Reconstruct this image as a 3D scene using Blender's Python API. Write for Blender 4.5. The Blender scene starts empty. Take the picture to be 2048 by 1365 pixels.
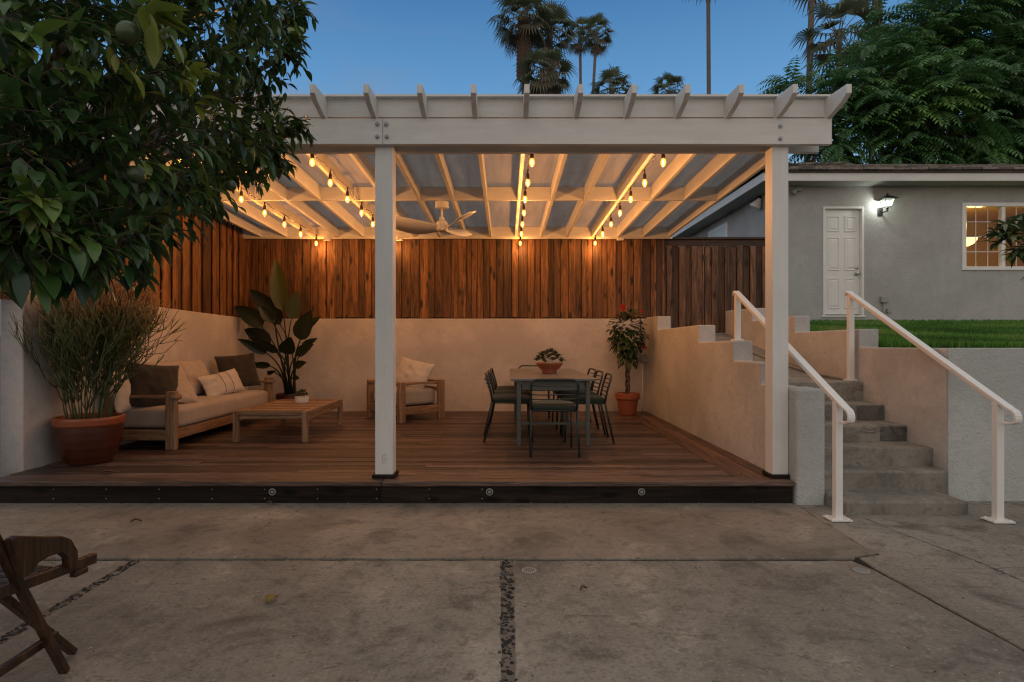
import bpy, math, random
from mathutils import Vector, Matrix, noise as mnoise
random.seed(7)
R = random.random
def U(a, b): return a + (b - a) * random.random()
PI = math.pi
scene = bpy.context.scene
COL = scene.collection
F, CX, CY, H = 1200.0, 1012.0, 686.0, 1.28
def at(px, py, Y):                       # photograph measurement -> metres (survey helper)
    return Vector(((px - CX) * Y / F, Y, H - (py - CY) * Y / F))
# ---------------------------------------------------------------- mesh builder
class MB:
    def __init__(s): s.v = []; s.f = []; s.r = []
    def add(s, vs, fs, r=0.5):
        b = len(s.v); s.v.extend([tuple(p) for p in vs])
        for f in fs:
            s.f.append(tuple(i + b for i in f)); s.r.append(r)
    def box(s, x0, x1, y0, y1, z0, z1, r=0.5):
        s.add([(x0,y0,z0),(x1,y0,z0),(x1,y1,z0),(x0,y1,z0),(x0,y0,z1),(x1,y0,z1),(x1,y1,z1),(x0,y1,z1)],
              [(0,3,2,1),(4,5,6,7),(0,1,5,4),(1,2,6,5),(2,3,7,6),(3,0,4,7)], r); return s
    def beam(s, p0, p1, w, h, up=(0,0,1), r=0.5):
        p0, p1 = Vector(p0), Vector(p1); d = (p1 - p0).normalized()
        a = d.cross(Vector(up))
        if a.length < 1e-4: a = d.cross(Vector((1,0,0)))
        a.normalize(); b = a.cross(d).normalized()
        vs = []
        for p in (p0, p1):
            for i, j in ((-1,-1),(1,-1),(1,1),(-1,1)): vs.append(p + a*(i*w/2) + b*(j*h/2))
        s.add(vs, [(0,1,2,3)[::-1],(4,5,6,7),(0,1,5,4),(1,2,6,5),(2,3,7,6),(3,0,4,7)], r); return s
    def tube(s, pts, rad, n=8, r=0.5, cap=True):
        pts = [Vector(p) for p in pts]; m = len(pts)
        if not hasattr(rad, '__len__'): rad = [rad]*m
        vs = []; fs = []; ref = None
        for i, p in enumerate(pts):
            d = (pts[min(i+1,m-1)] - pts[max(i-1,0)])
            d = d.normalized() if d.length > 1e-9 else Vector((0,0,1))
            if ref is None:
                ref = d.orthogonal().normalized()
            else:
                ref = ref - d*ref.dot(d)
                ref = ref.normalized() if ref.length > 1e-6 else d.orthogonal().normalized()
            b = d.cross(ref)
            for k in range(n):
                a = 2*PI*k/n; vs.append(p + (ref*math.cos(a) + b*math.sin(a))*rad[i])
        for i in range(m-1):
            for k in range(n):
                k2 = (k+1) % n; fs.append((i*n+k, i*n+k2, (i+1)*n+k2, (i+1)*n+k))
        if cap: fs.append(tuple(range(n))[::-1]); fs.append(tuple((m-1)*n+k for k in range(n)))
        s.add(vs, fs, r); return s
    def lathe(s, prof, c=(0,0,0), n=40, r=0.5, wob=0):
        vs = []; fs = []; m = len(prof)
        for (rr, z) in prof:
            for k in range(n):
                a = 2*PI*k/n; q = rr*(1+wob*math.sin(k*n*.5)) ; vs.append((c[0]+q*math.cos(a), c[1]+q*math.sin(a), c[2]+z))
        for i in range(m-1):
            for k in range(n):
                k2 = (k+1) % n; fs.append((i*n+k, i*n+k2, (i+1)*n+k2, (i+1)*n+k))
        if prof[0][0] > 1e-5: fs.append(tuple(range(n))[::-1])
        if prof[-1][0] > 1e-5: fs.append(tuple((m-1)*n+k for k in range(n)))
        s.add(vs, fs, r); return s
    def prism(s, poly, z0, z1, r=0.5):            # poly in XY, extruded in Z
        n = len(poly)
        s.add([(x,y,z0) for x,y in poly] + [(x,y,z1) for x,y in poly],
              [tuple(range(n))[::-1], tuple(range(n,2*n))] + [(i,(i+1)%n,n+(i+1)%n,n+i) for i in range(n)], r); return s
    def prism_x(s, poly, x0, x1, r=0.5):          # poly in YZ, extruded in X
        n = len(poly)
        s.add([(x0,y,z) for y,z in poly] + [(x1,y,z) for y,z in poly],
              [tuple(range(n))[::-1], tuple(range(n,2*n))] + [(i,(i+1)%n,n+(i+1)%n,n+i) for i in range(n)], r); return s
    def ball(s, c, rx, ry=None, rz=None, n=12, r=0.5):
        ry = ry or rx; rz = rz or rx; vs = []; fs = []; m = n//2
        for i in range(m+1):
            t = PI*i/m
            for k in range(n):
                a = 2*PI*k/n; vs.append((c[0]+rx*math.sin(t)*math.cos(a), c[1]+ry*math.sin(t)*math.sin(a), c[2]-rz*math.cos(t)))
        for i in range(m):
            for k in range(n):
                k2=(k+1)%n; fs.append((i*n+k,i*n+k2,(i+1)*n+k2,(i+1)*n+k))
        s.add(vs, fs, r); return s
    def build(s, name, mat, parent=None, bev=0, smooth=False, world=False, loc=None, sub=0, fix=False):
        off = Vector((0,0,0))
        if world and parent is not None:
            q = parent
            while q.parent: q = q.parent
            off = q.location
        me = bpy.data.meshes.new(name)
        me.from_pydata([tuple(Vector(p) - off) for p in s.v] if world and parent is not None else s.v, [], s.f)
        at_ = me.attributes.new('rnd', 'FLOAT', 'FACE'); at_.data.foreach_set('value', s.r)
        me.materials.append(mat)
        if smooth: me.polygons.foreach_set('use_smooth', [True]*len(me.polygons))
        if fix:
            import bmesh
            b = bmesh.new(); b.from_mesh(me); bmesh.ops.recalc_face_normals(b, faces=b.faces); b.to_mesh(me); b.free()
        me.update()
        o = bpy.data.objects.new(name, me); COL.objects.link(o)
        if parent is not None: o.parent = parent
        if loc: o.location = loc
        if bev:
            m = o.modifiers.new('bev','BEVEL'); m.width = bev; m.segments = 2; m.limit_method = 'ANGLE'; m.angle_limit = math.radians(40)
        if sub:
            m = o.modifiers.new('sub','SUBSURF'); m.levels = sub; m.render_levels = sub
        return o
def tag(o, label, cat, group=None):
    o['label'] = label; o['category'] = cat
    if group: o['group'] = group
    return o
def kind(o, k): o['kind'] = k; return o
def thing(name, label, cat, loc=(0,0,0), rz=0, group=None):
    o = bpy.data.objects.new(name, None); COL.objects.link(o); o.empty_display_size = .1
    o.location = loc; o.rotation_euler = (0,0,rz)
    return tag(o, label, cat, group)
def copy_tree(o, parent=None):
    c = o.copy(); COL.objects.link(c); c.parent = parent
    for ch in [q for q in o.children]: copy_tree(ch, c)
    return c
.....
- PROBLEM STATEMENT -
All of the material above is to be copied exactly, except for its images.

- COMPLETE RESPONSE -
Reconstruct this image as a 3D scene using Blender's Python API. Write for Blender 4.5. The Blender scene starts empty. Take the picture to be 2048 by 1365 pixels.
import bpy, math, random
from mathutils import Vector, Matrix, noise as mnoise
random.seed(7)
R = random.random
def U(a, b): return a + (b - a) * random.random()
PI = math.pi
scene = bpy.context.scene
COL = scene.collection
F, CX, CY, H = 1200.0, 1012.0, 686.0, 1.28
def at(px, py, Y):                       # photograph measurement -> metres (survey helper)
    return Vector(((px - CX) * Y / F, Y, H - (py - CY) * Y / F))
# ---------------------------------------------------------------- mesh builder
class MB:
    def __init__(s): s.v = []; s.f = []; s.r = []
    def add(s, vs, fs, r=0.5):
        b = len(s.v); s.v.extend([tuple(p) for p in vs])
        for f in fs:
            s.f.append(tuple(i + b for i in f)); s.r.append(r)
    def box(s, x0, x1, y0, y1, z0, z1, r=0.5):
        s.add([(x0,y0,z0),(x1,y0,z0),(x1,y1,z0),(x0,y1,z0),(x0,y0,z1),(x1,y0,z1),(x1,y1,z1),(x0,y1,z1)],
              [(0,3,2,1),(4,5,6,7),(0,1,5,4),(1,2,6,5),(2,3,7,6),(3,0,4,7)], r); return s
    def beam(s, p0, p1, w, h, up=(0,0,1), r=0.5):
        p0, p1 = Vector(p0), Vector(p1); d = (p1 - p0).normalized()
        a = d.cross(Vector(up))
        if a.length < 1e-4: a = d.cross(Vector((1,0,0)))
        a.normalize(); b = a.cross(d).normalized()
        vs = []
        for p in (p0, p1):
            for i, j in ((-1,-1),(1,-1),(1,1),(-1,1)): vs.append(p + a*(i*w/2) + b*(j*h/2))
        s.add(vs, [(0,1,2,3)[::-1],(4,5,6,7),(0,1,5,4),(1,2,6,5),(2,3,7,6),(3,0,4,7)], r); return s
    def tube(s, pts, rad, n=8, r=0.5, cap=True):
        pts = [Vector(p) for p in pts]; m = len(pts)
        if not hasattr(rad, '__len__'): rad = [rad]*m
        vs = []; fs = []; ref = None
        for i, p in enumerate(pts):
            d = (pts[min(i+1,m-1)] - pts[max(i-1,0)])
            d = d.normalized() if d.length > 1e-9 else Vector((0,0,1))
            if ref is None:
                ref = d.orthogonal().normalized()
            else:
                ref = ref - d*ref.dot(d)
                ref = ref.normalized() if ref.length > 1e-6 else d.orthogonal().normalized()
            b = d.cross(ref)
            for k in range(n):
                a = 2*PI*k/n; vs.append(p + (ref*math.cos(a) + b*math.sin(a))*rad[i])
        for i in range(m-1):
            for k in range(n):
                k2 = (k+1) % n; fs.append((i*n+k, i*n+k2, (i+1)*n+k2, (i+1)*n+k))
        if cap: fs.append(tuple(range(n))[::-1]); fs.append(tuple((m-1)*n+k for k in range(n)))
        s.add(vs, fs, r); return s
    def lathe(s, prof, c=(0,0,0), n=40, r=0.5, wob=0):
        vs = []; fs = []; m = len(prof)
        for (rr, z) in prof:
            for k in range(n):
                a = 2*PI*k/n; q = rr*(1+wob*math.sin(k*n*.5)) ; vs.append((c[0]+q*math.cos(a), c[1]+q*math.sin(a), c[2]+z))
        for i in range(m-1):
            for k in range(n):
                k2 = (k+1) % n; fs.append((i*n+k, i*n+k2, (i+1)*n+k2, (i+1)*n+k))
        if prof[0][0] > 1e-5: fs.append(tuple(range(n))[::-1])
        if prof[-1][0] > 1e-5: fs.append(tuple((m-1)*n+k for k in range(n)))
        s.add(vs, fs, r); return s
    def prism(s, poly, z0, z1, r=0.5):            # poly in XY, extruded in Z
        n = len(poly)
        s.add([(x,y,z0) for x,y in poly] + [(x,y,z1) for x,y in poly],
              [tuple(range(n))[::-1], tuple(range(n,2*n))] + [(i,(i+1)%n,n+(i+1)%n,n+i) for i in range(n)], r); return s
    def prism_x(s, poly, x0, x1, r=0.5):          # poly in YZ, extruded in X
        n = len(poly)
        s.add([(x0,y,z) for y,z in poly] + [(x1,y,z) for y,z in poly],
              [tuple(range(n))[::-1], tuple(range(n,2*n))] + [(i,(i+1)%n,n+(i+1)%n,n+i) for i in range(n)], r); return s
    def ball(s, c, rx, ry=None, rz=None, n=12, r=0.5):
        ry = ry or rx; rz = rz or rx; vs = []; fs = []; m = n//2
        for i in range(m+1):
            t = PI*i/m
            for k in range(n):
                a = 2*PI*k/n; vs.append((c[0]+rx*math.sin(t)*math.cos(a), c[1]+ry*math.sin(t)*math.sin(a), c[2]-rz*math.cos(t)))
        for i in range(m):
            for k in range(n):
                k2=(k+1)%n; fs.append((i*n+k,i*n+k2,(i+1)*n+k2,(i+1)*n+k))
        s.add(vs, fs, r); return s
    def build(s, name, mat, parent=None, bev=0, smooth=False, world=False, loc=None, sub=0, fix=False):
        off = Vector((0,0,0))
        if world and parent is not None:
            q = parent
            while q.parent: q = q.parent
            off = q.location
        me = bpy.data.meshes.new(name)
        me.from_pydata([tuple(Vector(p) - off) for p in s.v] if world and parent is not None else s.v, [], s.f)
        at_ = me.attributes.new('rnd', 'FLOAT', 'FACE'); at_.data.foreach_set('value', s.r)
        me.materials.append(mat)
        if smooth: me.polygons.foreach_set('use_smooth', [True]*len(me.polygons))
        if fix:
            import bmesh
            b = bmesh.new(); b.from_mesh(me); bmesh.ops.recalc_face_normals(b, faces=b.faces); b.to_mesh(me); b.free()
        me.update()
        o = bpy.data.objects.new(name, me); COL.objects.link(o)
        if parent is not None: o.parent = parent
        if loc: o.location = loc
        if bev:
            m = o.modifiers.new('bev','BEVEL'); m.width = bev; m.segments = 2; m.limit_method = 'ANGLE'; m.angle_limit = math.radians(40)
        if sub:
            m = o.modifiers.new('sub','SUBSURF'); m.levels = sub; m.render_levels = sub
        return o
def tag(o, label, cat, group=None):
    o['label'] = label; o['category'] = cat
    if group: o['group'] = group
    return o
def kind(o, k): o['kind'] = k; return o
def thing(name, label, cat, loc=(0,0,0), rz=0, group=None):
    o = bpy.data.objects.new(name, None); COL.objects.link(o); o.empty_display_size = .1
    o.location = loc; o.rotation_euler = (0,0,rz)
    return tag(o, label, cat, group)
def copy_tree(o, parent=None):
    c = o.copy(); COL.objects.link(c); c.parent = parent
    for ch in [q for q in o.children]: copy_tree(ch, c)
    return c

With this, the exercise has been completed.